### Stated goal
Each line below should be quoted exactly, please.

..............................

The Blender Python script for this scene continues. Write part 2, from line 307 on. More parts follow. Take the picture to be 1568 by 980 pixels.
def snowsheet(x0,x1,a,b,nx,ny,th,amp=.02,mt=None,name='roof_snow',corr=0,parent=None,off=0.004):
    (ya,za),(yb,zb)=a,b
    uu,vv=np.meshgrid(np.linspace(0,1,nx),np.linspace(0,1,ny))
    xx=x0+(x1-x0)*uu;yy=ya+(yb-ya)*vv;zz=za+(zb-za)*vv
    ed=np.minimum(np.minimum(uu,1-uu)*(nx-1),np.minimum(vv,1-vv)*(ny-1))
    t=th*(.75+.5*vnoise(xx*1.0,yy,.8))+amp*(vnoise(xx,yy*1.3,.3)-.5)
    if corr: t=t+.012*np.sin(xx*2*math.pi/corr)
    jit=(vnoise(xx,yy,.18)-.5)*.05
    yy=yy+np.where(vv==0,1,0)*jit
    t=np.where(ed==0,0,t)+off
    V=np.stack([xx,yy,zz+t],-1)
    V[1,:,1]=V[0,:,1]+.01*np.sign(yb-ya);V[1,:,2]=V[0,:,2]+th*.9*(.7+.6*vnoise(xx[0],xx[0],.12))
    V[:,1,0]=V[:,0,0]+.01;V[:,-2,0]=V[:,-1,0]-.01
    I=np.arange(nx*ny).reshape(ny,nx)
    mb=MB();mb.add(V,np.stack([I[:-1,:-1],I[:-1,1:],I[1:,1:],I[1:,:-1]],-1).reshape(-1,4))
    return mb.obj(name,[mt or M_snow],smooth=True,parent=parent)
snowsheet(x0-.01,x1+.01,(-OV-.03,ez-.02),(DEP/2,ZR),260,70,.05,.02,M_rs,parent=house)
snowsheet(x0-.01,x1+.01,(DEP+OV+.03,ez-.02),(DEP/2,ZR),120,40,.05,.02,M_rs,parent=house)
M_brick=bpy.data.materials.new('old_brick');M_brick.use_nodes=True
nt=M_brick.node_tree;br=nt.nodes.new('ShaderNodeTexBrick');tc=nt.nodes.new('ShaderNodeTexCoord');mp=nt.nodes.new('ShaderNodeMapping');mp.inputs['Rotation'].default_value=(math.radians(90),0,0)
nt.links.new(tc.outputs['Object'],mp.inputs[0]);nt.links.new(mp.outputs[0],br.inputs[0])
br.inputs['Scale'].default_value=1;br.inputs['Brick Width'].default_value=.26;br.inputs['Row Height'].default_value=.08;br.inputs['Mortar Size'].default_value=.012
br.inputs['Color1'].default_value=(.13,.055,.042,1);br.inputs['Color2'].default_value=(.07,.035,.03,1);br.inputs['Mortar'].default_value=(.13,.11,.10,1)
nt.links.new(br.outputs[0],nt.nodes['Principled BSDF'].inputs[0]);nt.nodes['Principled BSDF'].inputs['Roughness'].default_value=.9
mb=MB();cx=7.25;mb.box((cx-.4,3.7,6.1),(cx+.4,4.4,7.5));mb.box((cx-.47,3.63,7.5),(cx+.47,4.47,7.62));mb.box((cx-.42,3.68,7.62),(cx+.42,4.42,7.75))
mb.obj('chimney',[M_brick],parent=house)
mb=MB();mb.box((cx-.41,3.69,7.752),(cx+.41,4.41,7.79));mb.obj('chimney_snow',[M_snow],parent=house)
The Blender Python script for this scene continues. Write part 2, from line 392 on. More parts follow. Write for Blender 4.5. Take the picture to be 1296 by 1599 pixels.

..............................

### Correct result
The Blender Python script for this scene continues. Write part 2, from line 307 on. More parts follow. Take the picture to be 1568 by 980 pixels.
def snowsheet(x0,x1,a,b,nx,ny,th,amp=.02,mt=None,name='roof_snow',corr=0,parent=None,off=0.004):
    (ya,za),(yb,zb)=a,b
    uu,vv=np.meshgrid(np.linspace(0,1,nx),np.linspace(0,1,ny))
    xx=x0+(x1-x0)*uu;yy=ya+(yb-ya)*vv;zz=za+(zb-za)*vv
    ed=np.minimum(np.minimum(uu,1-uu)*(nx-1),np.minimum(vv,1-vv)*(ny-1))
    t=th*(.75+.5*vnoise(xx*1.0,yy,.8))+amp*(vnoise(xx,yy*1.3,.3)-.5)
    if corr: t=t+.012*np.sin(xx*2*math.pi/corr)
    jit=(vnoise(xx,yy,.18)-.5)*.05
    yy=yy+np.where(vv==0,1,0)*jit
    t=np.where(ed==0,0,t)+off
    V=np.stack([xx,yy,zz+t],-1)
    V[1,:,1]=V[0,:,1]+.01*np.sign(yb-ya);V[1,:,2]=V[0,:,2]+th*.9*(.7+.6*vnoise(xx[0],xx[0],.12))
    V[:,1,0]=V[:,0,0]+.01;V[:,-2,0]=V[:,-1,0]-.01
    I=np.arange(nx*ny).reshape(ny,nx)
    mb=MB();mb.add(V,np.stack([I[:-1,:-1],I[:-1,1:],I[1:,1:],I[1:,:-1]],-1).reshape(-1,4))
    return mb.obj(name,[mt or M_snow],smooth=True,parent=parent)
snowsheet(x0-.01,x1+.01,(-OV-.03,ez-.02),(DEP/2,ZR),260,70,.05,.02,M_rs,parent=house)
snowsheet(x0-.01,x1+.01,(DEP+OV+.03,ez-.02),(DEP/2,ZR),120,40,.05,.02,M_rs,parent=house)
M_brick=bpy.data.materials.new('old_brick');M_brick.use_nodes=True
nt=M_brick.node_tree;br=nt.nodes.new('ShaderNodeTexBrick');tc=nt.nodes.new('ShaderNodeTexCoord');mp=nt.nodes.new('ShaderNodeMapping');mp.inputs['Rotation'].default_value=(math.radians(90),0,0)
nt.links.new(tc.outputs['Object'],mp.inputs[0]);nt.links.new(mp.outputs[0],br.inputs[0])
br.inputs['Scale'].default_value=1;br.inputs['Brick Width'].default_value=.26;br.inputs['Row Height'].default_value=.08;br.inputs['Mortar Size'].default_value=.012
br.inputs['Color1'].default_value=(.13,.055,.042,1);br.inputs['Color2'].default_value=(.07,.035,.03,1);br.inputs['Mortar'].default_value=(.13,.11,.10,1)
nt.links.new(br.outputs[0],nt.nodes['Principled BSDF'].inputs[0]);nt.nodes['Principled BSDF'].inputs['Roughness'].default_value=.9
mb=MB();cx=7.25;mb.box((cx-.4,3.7,6.1),(cx+.4,4.4,7.5));mb.box((cx-.47,3.63,7.5),(cx+.47,4.47,7.62));mb.box((cx-.42,3.68,7.62),(cx+.42,4.42,7.75))
mb.obj('chimney',[M_brick],parent=house)
mb=MB();mb.box((cx-.41,3.69,7.752),(cx+.41,4.41,7.79));mb.obj('chimney_snow',[M_snow],parent=house)
The Blender Python script for this scene continues. Write part 2, from line 392 on. More parts follow. Write for Blender 4.5. Take the picture to be 1296 by 1599 pixels.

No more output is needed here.